Im dunklen Bastelkeller

Saarbrücken. Es muss schwer zu ertragen sein, wenn man als Musiker mit langer Karriere immer an den frühen Hits gemessen wird - vor allem, wenn es keine späten Hits mehr gibt

Saarbrücken. Es muss schwer zu ertragen sein, wenn man als Musiker mit langer Karriere immer an den frühen Hits gemessen wird - vor allem, wenn es keine späten Hits mehr gibt. Gary Numan hatte 1979 mit "Cars" und "Are 'friends' electric" gleich zwei Nummer-eins-Singles in England und war mit Anfang 20 kurzzeitig ein globaler Star mit seiner unterkühlten Synthie-Popmusik, in der Entfremdung und Isolation die dominanten Themen waren. Das ganz große Publikum ließ Numan rasch links liegen, verschreckt von ambitionierten Experimenten mit Jazz- und Funkelementen, aber auch von vollmundigen Interviews, in denen der Neureiche die harte Linie (und den Falkland-Krieg) der Premierministerin Margaret Thatcher pries. Kein Wunder, dass er zum Lieblings-Hassobjekt der eher linken Popblätter Englands avancierte.Jahrelang werkelte Numan, nebenbei Kunstflieger, danach im Untergrund des "Kult", was bei ihm bedeutete, dass zu seinen Konzerten die immergleichen Fans kamen und der Rest der Welt nicht mehr wusste, dass es ihn noch gab.
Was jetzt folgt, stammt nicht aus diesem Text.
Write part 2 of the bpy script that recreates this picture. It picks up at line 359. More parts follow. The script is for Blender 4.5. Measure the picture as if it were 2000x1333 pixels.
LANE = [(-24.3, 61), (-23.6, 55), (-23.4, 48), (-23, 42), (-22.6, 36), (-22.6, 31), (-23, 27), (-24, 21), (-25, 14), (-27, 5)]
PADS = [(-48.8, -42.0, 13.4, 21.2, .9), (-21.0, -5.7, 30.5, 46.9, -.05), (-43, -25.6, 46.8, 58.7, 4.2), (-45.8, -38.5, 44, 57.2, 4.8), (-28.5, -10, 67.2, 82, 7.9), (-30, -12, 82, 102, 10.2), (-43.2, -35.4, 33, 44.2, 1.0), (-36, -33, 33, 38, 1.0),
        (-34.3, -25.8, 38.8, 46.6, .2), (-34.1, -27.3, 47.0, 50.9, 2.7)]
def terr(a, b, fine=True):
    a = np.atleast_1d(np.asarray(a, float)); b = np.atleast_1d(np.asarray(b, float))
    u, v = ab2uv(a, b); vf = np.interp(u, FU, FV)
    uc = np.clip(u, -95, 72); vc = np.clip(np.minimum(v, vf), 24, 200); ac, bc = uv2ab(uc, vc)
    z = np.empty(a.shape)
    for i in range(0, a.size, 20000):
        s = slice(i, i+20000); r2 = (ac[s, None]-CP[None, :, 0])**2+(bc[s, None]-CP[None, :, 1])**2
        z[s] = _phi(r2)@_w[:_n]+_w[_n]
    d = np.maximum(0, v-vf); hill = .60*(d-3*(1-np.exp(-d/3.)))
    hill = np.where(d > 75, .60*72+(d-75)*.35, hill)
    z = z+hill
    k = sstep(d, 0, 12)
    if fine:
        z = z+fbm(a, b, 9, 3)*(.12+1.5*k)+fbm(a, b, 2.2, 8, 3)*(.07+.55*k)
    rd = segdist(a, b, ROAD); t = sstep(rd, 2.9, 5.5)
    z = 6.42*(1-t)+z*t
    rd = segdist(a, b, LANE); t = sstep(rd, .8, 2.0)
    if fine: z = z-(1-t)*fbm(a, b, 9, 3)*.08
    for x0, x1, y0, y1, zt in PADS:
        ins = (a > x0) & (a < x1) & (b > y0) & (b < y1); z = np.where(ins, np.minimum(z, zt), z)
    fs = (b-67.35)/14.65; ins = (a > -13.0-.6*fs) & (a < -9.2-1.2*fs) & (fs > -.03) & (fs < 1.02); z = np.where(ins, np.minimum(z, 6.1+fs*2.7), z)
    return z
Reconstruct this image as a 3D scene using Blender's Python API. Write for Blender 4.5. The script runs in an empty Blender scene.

Dass sich das in den vergangenen Jahren änderte, hat wohl sogar Numan überrascht. Coverversionen seiner alten Hits und lobende Erwähnungen seitens Künstler wie Trent Reznor von Nine Inch Nails brachte ihn zumindest in England wieder ins kollektive Bewusstsein. Seit einigen Jahren ist Numan also wieder da, wenn auch in einer künstlerisch zwiespältigen Lage: Seine Retro-Tourneen mit alten Alben wie "The Pleasure Principle" füllen mittelgroße Hallen, Konzertreisen mit neuerem Material sind da riskanter - das könnte den Umstand erklären, dass Numan in Interviews seinen Abscheu über Retro-Nostalgie kundtut, dann aber fünf Jahre braucht, um ein neues Album herauszubringen, von dem er offenherzig zugibt, das es beim Herumbasteln mit verworfenen Ideen der letzten zehn Jahre entstand. Umso merkwürdiger, dass das arg pathetisch betitelte Album "Dead son rising" mit das beste Material Numans seit langem enthält - auch wenn ein paar Instrumentalstücke und eine Reprise es im Gesamteindruck ein wenig verwässern.

Von dem Versuch, radiotauglich zu klingen, hat sich Numan, mittlerweile 53, zwar seit langem verabschiedet - aber gleichzeitig pocht unter der staubigen Lederjacke ein Herz für griffige Pop-Melodien. So kommen Rock-Electro-Mischungen wie "The Fall" oder "When the sky bleeds he will come" heraus, deren Refrains sofort im Ohr bleiben, auch wenn sie es dem Hörer mit verzerrten Gitarren, schepperndem Schlagzeug, Piepsen und Blubbern aus dem Computer nicht einfach machen. Numan ist auch immer Arrangeur von Klängen, der eine Atmosphäre des Düsteren, Bröckelnden schätzt. Diesen Untergangsbombast lässt er bei der Überraschung des Albums hinter sich - "Not the love we dream of" ist eine schlichte Ballade in dunkelstem Moll, nur mit Klavier und Numan, der sich durch seine Texte von Trauer und Verlust wispert und nuschelt. Schlicht und traurig schön. tok

Gary Numan: Dead son rising (Mortal Records/Cargo).